La stragrande maggioranza di chi vi partecipa, interrogata sul punto, afferma che ormai i Pride sono l’unica opposizione vera contro il governo di centrodestra, che i variopinti intervistati definiscono fascista. Non hanno tutti i torti, visto che il Pd ormai si divide tra l’inseguire i grillini sulle rivendicazioni economiche e gli omosessuali sull’utero in affitto. Certo questi sabati antifascisti sono una vera scocciatura per chi non appartiene a nessuna delle parrocchie lgtbqia+, però possono essere utili al centrodestra. Se gli italiani si convincono che davvero l’unica opposizione in circolazione è quella dei Pride, Meloni e soci governeranno molto a lungo. I manifestanti infatti sono convinti di essere perseguitati ma sono ignari di quanto si ritenga perseguitato chi è costretto a cedere loro il centro cittadino ogni sabato per sentirli dire sempre le stesse cose, per divertirsi, per cogliere un’occasione per cuccare. L’impressione è che i partecipanti ai Pride stiano al mondo gay come CasaPound alla destra, i Carc alla sinistra, gli ultras delle curve degli stadi ai tifosi e i Legionari di Cristo al Vaticano.

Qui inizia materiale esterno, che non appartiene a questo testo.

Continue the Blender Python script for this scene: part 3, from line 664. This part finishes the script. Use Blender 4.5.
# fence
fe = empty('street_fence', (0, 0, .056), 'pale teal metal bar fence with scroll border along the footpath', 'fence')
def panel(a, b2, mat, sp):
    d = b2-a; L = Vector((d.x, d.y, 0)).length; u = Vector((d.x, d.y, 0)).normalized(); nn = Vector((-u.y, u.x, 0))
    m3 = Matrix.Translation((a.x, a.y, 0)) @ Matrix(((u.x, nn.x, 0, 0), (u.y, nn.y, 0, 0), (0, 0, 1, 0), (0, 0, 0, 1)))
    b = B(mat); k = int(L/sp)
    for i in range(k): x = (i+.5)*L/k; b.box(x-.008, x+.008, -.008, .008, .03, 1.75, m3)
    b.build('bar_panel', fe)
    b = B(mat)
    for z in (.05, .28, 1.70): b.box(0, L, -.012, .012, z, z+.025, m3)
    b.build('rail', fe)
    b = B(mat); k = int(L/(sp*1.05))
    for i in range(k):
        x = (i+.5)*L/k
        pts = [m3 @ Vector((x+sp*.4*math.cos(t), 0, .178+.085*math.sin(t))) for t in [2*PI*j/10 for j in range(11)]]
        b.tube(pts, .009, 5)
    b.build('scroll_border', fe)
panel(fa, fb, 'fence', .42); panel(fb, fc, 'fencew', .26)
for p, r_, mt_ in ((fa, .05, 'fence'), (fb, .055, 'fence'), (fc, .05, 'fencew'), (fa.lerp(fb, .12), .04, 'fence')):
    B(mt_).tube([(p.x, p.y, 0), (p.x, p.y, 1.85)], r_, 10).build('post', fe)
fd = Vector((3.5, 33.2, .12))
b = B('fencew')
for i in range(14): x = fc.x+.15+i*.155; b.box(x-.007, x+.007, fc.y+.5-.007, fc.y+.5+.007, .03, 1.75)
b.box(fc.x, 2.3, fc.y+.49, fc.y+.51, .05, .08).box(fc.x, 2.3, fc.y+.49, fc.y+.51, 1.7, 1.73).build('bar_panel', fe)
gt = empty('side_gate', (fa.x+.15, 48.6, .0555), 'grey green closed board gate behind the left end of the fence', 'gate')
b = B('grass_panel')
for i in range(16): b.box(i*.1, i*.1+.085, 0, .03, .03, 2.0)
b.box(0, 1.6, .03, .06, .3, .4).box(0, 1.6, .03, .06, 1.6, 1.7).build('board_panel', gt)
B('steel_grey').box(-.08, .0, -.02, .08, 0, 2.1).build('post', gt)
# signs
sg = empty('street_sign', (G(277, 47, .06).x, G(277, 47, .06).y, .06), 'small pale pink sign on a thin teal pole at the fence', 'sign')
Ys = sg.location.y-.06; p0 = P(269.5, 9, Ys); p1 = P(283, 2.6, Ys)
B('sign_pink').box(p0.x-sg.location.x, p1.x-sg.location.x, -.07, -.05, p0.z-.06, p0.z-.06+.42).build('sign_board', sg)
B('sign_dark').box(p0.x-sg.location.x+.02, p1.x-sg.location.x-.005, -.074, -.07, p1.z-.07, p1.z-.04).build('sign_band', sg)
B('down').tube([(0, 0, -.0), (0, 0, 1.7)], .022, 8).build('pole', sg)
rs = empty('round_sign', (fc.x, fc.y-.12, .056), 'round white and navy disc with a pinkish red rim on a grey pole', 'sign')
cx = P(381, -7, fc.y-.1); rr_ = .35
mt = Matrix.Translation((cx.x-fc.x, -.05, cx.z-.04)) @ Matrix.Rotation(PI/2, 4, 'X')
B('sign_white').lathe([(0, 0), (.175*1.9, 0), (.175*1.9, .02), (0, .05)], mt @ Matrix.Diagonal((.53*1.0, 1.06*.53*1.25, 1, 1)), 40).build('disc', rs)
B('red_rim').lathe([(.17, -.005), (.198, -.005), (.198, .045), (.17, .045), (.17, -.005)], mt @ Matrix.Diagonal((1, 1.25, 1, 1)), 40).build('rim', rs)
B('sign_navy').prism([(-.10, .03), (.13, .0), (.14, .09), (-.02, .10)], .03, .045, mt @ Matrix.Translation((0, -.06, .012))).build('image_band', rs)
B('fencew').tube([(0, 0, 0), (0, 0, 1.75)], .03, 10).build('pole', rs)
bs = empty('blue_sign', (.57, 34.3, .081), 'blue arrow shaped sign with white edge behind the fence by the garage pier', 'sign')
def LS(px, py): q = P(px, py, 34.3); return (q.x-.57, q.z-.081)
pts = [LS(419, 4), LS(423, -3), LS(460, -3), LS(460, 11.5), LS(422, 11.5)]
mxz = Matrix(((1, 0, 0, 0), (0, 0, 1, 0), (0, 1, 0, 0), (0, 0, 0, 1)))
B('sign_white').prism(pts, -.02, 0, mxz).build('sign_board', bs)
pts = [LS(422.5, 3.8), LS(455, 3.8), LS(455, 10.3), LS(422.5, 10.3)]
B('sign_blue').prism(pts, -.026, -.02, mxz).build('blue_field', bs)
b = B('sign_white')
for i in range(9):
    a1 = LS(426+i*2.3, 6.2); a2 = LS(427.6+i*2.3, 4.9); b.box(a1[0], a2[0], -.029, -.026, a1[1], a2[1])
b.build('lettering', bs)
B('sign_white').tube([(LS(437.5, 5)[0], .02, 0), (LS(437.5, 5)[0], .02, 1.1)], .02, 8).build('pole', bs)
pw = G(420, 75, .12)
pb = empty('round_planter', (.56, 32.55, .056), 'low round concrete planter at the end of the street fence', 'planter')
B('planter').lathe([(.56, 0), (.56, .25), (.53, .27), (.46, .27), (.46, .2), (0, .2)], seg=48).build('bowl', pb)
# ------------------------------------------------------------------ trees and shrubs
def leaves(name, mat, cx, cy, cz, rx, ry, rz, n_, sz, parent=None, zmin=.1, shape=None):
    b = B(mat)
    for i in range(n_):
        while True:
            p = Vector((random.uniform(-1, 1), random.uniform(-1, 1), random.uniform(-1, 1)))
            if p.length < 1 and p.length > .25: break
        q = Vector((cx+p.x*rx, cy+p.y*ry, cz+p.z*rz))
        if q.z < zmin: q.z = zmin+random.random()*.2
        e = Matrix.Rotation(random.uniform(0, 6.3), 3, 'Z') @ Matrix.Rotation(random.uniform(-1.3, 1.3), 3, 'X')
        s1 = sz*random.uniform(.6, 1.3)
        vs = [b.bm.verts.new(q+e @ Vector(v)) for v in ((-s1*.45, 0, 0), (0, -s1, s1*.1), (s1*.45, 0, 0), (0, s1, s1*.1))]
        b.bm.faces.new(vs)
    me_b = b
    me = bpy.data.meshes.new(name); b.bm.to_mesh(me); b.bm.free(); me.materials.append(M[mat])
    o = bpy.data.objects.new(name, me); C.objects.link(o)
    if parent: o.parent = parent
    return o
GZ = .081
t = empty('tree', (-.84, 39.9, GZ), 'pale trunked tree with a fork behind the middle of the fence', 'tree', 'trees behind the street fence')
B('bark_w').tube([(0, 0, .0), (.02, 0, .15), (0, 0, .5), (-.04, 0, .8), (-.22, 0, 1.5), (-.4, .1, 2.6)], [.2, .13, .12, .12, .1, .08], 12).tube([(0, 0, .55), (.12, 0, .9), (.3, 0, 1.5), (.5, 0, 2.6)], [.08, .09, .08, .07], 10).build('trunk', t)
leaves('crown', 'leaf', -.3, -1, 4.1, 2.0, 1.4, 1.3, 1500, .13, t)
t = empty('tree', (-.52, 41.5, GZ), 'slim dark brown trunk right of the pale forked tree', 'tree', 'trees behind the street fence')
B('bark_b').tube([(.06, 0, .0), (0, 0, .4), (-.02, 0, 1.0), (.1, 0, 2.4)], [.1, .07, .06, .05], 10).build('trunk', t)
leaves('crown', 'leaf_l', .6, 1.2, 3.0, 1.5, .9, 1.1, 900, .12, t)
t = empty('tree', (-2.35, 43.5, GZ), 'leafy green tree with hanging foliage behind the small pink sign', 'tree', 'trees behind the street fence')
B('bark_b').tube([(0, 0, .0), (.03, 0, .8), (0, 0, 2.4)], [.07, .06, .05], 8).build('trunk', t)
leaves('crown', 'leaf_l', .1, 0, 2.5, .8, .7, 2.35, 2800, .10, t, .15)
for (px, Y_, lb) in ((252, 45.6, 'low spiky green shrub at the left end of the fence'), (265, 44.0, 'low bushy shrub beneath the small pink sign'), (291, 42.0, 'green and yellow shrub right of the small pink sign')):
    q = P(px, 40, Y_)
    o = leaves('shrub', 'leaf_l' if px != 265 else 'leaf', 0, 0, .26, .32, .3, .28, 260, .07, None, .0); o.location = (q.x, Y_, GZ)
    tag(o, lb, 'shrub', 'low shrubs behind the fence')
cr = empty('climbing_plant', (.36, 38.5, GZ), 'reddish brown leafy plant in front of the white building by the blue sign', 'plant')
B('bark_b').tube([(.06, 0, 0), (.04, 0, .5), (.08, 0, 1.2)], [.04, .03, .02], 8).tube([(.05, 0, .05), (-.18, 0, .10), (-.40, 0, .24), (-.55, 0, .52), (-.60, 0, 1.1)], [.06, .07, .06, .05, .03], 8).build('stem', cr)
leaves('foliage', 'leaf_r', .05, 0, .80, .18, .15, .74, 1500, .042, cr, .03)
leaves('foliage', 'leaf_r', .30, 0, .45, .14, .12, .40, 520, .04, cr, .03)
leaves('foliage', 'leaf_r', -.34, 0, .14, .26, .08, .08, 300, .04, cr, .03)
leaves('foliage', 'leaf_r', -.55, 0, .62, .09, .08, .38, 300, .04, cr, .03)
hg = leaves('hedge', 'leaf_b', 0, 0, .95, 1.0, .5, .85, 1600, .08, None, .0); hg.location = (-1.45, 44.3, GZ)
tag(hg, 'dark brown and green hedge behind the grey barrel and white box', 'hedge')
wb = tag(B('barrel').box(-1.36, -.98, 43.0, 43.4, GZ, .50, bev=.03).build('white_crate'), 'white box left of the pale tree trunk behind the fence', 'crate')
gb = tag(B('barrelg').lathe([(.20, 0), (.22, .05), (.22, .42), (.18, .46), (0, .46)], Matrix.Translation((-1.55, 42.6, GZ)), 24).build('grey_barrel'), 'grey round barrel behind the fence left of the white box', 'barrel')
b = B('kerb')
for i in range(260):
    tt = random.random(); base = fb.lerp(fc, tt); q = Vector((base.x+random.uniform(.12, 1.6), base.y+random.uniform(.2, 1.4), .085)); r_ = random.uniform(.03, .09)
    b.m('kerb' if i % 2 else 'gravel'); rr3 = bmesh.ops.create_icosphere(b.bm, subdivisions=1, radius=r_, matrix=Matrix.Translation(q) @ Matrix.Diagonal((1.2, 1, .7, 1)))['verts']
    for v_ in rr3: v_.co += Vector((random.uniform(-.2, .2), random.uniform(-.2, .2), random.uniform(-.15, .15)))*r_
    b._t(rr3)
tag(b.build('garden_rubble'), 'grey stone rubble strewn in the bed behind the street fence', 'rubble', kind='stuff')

Siano in pratica gli estremisti che imbarazzano e sono invisi a chi pretendono di rappresentare. Se molte persone omosessuali ancora oggi, quando nessuno le discriminerebbe, non amano parlare in pubblico dei loro gusti è perché non ci tengono a essere assimilati al popolo dei Pride, che è una caricatura di una realtà per lo più dignitosa e non sguaiata. Preferiscono vivere la propria sessualità in modo più riservato, senza farne una caricatura che ridicolizzi i loro gusti fino a umiliarli. Il sospetto è che la mancata soddisfazione delle ultime rivendicazioni che il mondo gay ancora ha sia dovuta proprio al pessimo spettacolo che esso dà di sé in queste pagliacciate del fine settimana.